##### Given information #####
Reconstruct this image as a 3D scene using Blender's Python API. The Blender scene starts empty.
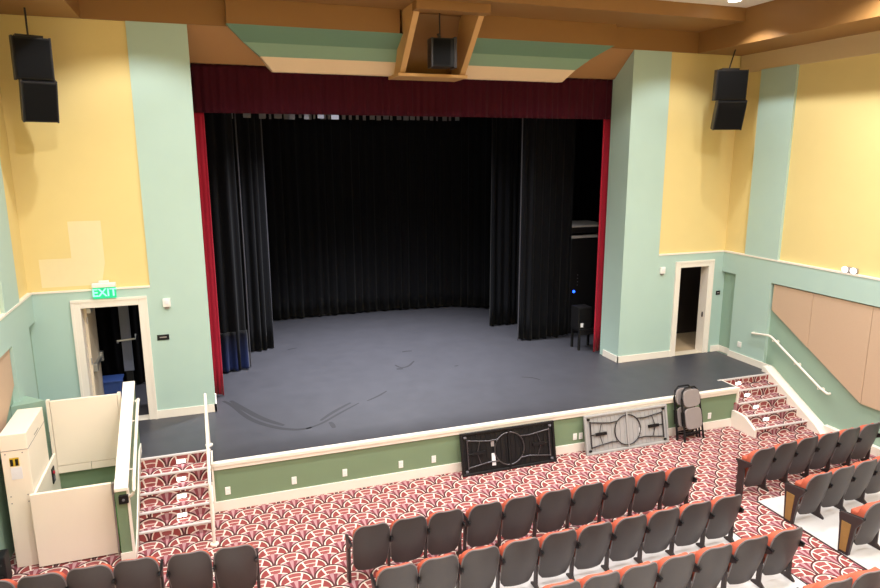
import bpy, bmesh, math, random
from mathutils import Vector, Matrix, Euler
random.seed(7)
C = bpy.context.scene.collection
PI = math.pi
ST = 0.72            # stage height
XL, XR = -2.85, 11.53  # side walls
FZ = -0.11           # auditorium floor
YF = 2.27            # proscenium wall face
ZC = 8.26            # upper ceiling

# ------------------------------------------------------------------ materials
def rgb(r, g, b):
    f = lambda c: (c/255/12.92) if c/255 <= 0.04045 else ((c/255+0.055)/1.055)**2.4
    return (f(r), f(g), f(b), 1)

def mat(name, col, rough=0.6, metal=0.0, noise=0.06, nscale=12.0, bump=0.0, spec=0.5, emit=None, estr=0.0, sheen=0.0, coat=0.0):
    m = bpy.data.materials.new(name); m.use_nodes = True
    nt = m.node_tree; b = nt.nodes['Principled BSDF']
    b.inputs['Roughness'].default_value = rough
    b.inputs['Metallic'].default_value = metal
    b.inputs['Specular IOR Level'].default_value = spec
    if sheen:
        b.inputs['Sheen Weight'].default_value = sheen
        b.inputs['Sheen Roughness'].default_value = 0.4
    if coat:
        b.inputs['Coat Weight'].default_value = coat
    tc = nt.nodes.new('ShaderNodeTexCoord')
    nz = nt.nodes.new('ShaderNodeTexNoise'); nz.inputs['Scale'].default_value = nscale
    nz.inputs['Detail'].default_value = 4
    nt.links.new(tc.outputs['Object'], nz.inputs['Vector'])
    mx = nt.nodes.new('ShaderNodeMix'); mx.data_type = 'RGBA'
    lo = tuple(c*(1-noise) for c in col[:3])+(1,); hi = tuple(min(1, c*(1+noise)) for c in col[:3])+(1,)
    mx.inputs[6].default_value = lo; mx.inputs[7].default_value = hi
    nt.links.new(nz.outputs['Fac'], mx.inputs[0])
    nt.links.new(mx.outputs[2], b.inputs['Base Color'])
    if bump:
        bp = nt.nodes.new('ShaderNodeBump'); bp.inputs['Strength'].default_value = bump; bp.inputs['Distance'].default_value = 0.01
        nz2 = nt.nodes.new('ShaderNodeTexNoise'); nz2.inputs['Scale'].default_value = nscale*8
        nt.links.new(tc.outputs['Object'], nz2.inputs['Vector'])
        nt.links.new(nz2.outputs['Fac'], bp.inputs['Height']); nt.links.new(bp.outputs['Normal'], b.inputs['Normal'])
    if emit:
        b.inputs['Emission Color'].default_value = emit; b.inputs['Emission Strength'].default_value = estr
    return m

class NX:   # tiny expression builder for math nodes
    def __init__(s, nt): s.nt = nt
    def m(s, op, a, b=None, c=None):
        n = s.nt.nodes.new('ShaderNodeMath'); n.operation = op
        for i, v in enumerate((a, b, c)):
            if v is None: continue
            if isinstance(v, (int, float)): n.inputs[i].default_value = v
            else: s.nt.links.new(v, n.inputs[i])
        return n.outputs[0]
    def mix(s, f, a, b):
        n = s.nt.nodes.new('ShaderNodeMix'); n.data_type = 'RGBA'
        for i, v in ((0, f), (6, a), (7, b)):
            if isinstance(v, (int, float, tuple)): n.inputs[i].default_value = v
            else: s.nt.links.new(v, n.inputs[i])
        return n.outputs[2]
    def mixf(s, f, a, b):  # float select
        return s.m('ADD', s.m('MULTIPLY', a, s.m('SUBTRACT', 1.0, f)), s.m('MULTIPLY', b, f))

def carpet_mat():
    m = bpy.data.materials.new('scallop_carpet'); m.use_nodes = True
    nt = m.node_tree; b = nt.nodes['Principled BSDF']; X = NX(nt)
    b.inputs['Roughness'].default_value = 0.95; b.inputs['Specular IOR Level'].default_value = 0.15
    geo = nt.nodes.new('ShaderNodeNewGeometry'); sp = nt.nodes.new('ShaderNodeSeparateXYZ')
    nt.links.new(geo.outputs['Position'], sp.inputs[0])
    p = 0.475; q = 0.242
    u = X.m('ADD', X.m('DIVIDE', X.m('SUBTRACT', sp.outputs[0], 0.55), p), 100.0)
    v = X.m('ADD', X.m('DIVIDE', X.m('ADD', X.m('ADD', sp.outputs[1], sp.outputs[2]), 0.40), q), 100.0)
    r = X.m('FLOOR', v)
    par = X.m('MULTIPLY', X.m('MODULO', r, 2.0), 0.5)
    dy0 = X.m('SUBTRACT', v, r)
    dx0 = X.m('MULTIPLY', X.m('SUBTRACT', X.m('FRACT', X.m('SUBTRACT', u, par)), 0.5), 2.0)
    dx1 = X.m('MULTIPLY', X.m('SUBTRACT', X.m('FRACT', X.m('SUBTRACT', u, X.m('SUBTRACT', 0.5, par))), 0.5), 2.0)
    dy1 = X.m('SUBTRACT', dy0, 1.0)
    d0 = X.m('SQRT', X.m('ADD', X.m('MULTIPLY', dx0, dx0), X.m('MULTIPLY', dy0, dy0)))
    f = X.m('GREATER_THAN', d0, 1.0)
    dx = X.mixf(f, dx0, dx1); dy = X.mixf(f, dy0, dy1)
    d = X.m('SQRT', X.m('ADD', X.m('MULTIPLY', dx, dx), X.m('MULTIPLY', dy, dy)))
    up = X.m('SUBTRACT', 1.0, f)
    yy = X.m('ADD', dy, 1.0)
    rho = X.m('SQRT', X.m('ADD', X.m('MULTIPLY', dx, dx), X.m('MULTIPLY', yy, yy)))
    ang = X.m('ARCTAN2', dx, yy)
    aa = X.m('ABSOLUTE', ang)
    si = X.m('MODULO', X.m('FLOOR', X.m('DIVIDE', X.m('ADD', ang, 2.09), 0.22)), 2.0)
    low = X.mix(si, CA, CM)                                   # rays at the foot of each fan
    mid = X.mix(X.m('GREATER_THAN', aa, 0.25), CB, CE)          # three blocks above
    col = X.mix(X.m('GREATER_THAN', rho, 1.12), low, mid)
    inside = X.m('MAXIMUM', X.m('LESS_THAN', d, 0.83), f)
    bar = X.m('MULTIPLY', X.m('LESS_THAN', X.m('ABSOLUTE', X.m('SUBTRACT', aa, 0.25)), 0.035), X.m('GREATER_THAN', rho, 1.12))
    hook = X.m('MULTIPLY', X.m('LESS_THAN', X.m('ABSOLUTE', X.m('SUBTRACT', rho, 1.12)), 0.04), X.m('GREATER_THAN', aa, 0.12))
    hook2 = X.m('MULTIPLY', X.m('LESS_THAN', X.m('ABSOLUTE', X.m('SUBTRACT', rho, 1.45)), 0.03), X.m('LESS_THAN', aa, 0.22))
    col = X.mix(X.m('MULTIPLY', X.m('MAXIMUM', bar, X.m('MAXIMUM', hook, hook2)), inside), col, CC)
    ring = X.m('MULTIPLY', X.m('GREATER_THAN', d, 0.82), up)
    col = X.mix(ring, col, CC)
    out = X.m('MULTIPLY', X.m('GREATER_THAN', d, 0.89), up)
    col = X.mix(out, col, CD)
    nz = nt.nodes.new('ShaderNodeTexNoise'); nz.inputs['Scale'].default_value = 60
    nt.links.new(geo.outputs['Position'], nz.inputs['Vector'])
    col = X.mix(X.m('MULTIPLY', nz.outputs['Fac'], 0.18), col, (0.05, 0.012, 0.018, 1))
    nt.links.new(col, b.inputs['Base Color'])
    return m
CA = rgb(134, 68, 76); CB = rgb(152, 82, 80); CE = rgb(142, 68, 66); CM = rgb(178, 138, 140); CC = rgb(228, 212, 200); CD = rgb(84, 50, 50)

M = {}
M['carpet'] = carpet_mat()
M['concrete'] = mat('sealed_concrete', rgb(210, 207, 206), 0.55, noise=0.10, nscale=2.0)
M['yellow'] = mat('yellow_paint', rgb(226, 205, 140), 0.7, noise=0.02, nscale=3)
M['patch'] = mat('pale_wall_patch', rgb(232, 216, 170), 0.7, noise=0.02)  # paler yellow for the stepped patch on the left wall
M['mint'] = mat('mint_paint', rgb(174, 200, 190), 0.62, noise=0.02, nscale=3)
M['green'] = mat('green_paint', rgb(144, 170, 152), 0.62, noise=0.02, nscale=3)
M['sage'] = mat('sage_riser_paint', rgb(116, 138, 108), 0.6, noise=0.03, nscale=3)
M['floorgreen'] = mat('green_pit_floor', rgb(92, 132, 76), 0.6, noise=0.04)
M['brown'] = mat('caramel_brown_paint', rgb(142, 102, 54), 0.55, noise=0.02, nscale=3)
M['header'] = mat('tan_brown_paint', rgb(164, 120, 74), 0.6, noise=0.02, nscale=3)
M['fin'] = mat('amber_paint', rgb(200, 156, 100), 0.6, noise=0.02)
M['cgreen_d'] = mat('canopy_deep_green_paint', rgb(108, 140, 116), 0.65, noise=0.02)
M['cgreen'] = mat('canopy_green_paint', rgb(128, 158, 136), 0.65, noise=0.02)
M['ctan'] = mat('canopy_tan_paint', rgb(226, 200, 168), 0.65, noise=0.02)
M['ceil'] = mat('ceiling_white', rgb(226, 220, 208), 0.8, noise=0.02)
M['cream'] = mat('cream_trim_paint', rgb(236, 228, 216), 0.45, noise=0.015)
M['beige'] = mat('beige_paint', rgb(206, 182, 140), 0.6, noise=0.02)
M['tanpanel'] = mat('tan_fabric_panel', rgb(194, 166, 140), 0.9, noise=0.04, nscale=60)
M['white'] = mat('white_plastic', rgb(238, 236, 230), 0.4, noise=0.01)
M['lift'] = mat('ivory_powder_coat', rgb(238, 226, 208), 0.42, noise=0.015, nscale=4)
M['stagefloor'] = mat('black_stage_floor', rgb(62, 62, 68), 0.46, noise=0.22, nscale=3.5, bump=0.05, spec=0.5)
M['scuff'] = mat('dark_scuff', rgb(38, 37, 42), 0.6, noise=0.3)
M['black'] = mat('black_paint', rgb(17, 17, 18), 0.8, noise=0.2)
M['darkbrown'] = mat('dark_brown_rough', rgb(44, 34, 28), 0.9, noise=0.5, nscale=40)
M['drape'] = mat('black_velour', rgb(5, 6, 11), 0.9, noise=0.2, nscale=6, sheen=0.06, spec=0.2)
M['blue_lit'] = mat('blue_lit_velour', rgb(20, 32, 72), 0.85, noise=0.2, nscale=6, sheen=0.12, spec=0.2)  # blue stands for the light on the curtain foot
M['red'] = mat('crimson_velour', rgb(168, 26, 50), 0.8, noise=0.12, nscale=8, sheen=0.2, spec=0.25)
M['valance'] = mat('shaded_red_velour', rgb(56, 0, 19), 0.85, noise=0.15, nscale=8, sheen=0.1, spec=0.2)  # red velour darkened for the shade under the header
M['silver'] = mat('silver_tape', rgb(104, 104, 112), 0.5, noise=0.3, nscale=20)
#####
- [Given task]
Each line from the top of the material through the line containing "return (f(r), f(g), f(b), 1)" should be reproduced exactly; please drop any images.

- [Written solution]
Reconstruct this image as a 3D scene using Blender's Python API. The Blender scene starts empty.
import bpy, bmesh, math, random
from mathutils import Vector, Matrix, Euler
random.seed(7)
C = bpy.context.scene.collection
PI = math.pi
ST = 0.72            # stage height
XL, XR = -2.85, 11.53  # side walls
FZ = -0.11           # auditorium floor
YF = 2.27            # proscenium wall face
ZC = 8.26            # upper ceiling

# ------------------------------------------------------------------ materials
def rgb(r, g, b):
    f = lambda c: (c/255/12.92) if c/255 <= 0.04045 else ((c/255+0.055)/1.055)**2.4
    return (f(r), f(g), f(b), 1)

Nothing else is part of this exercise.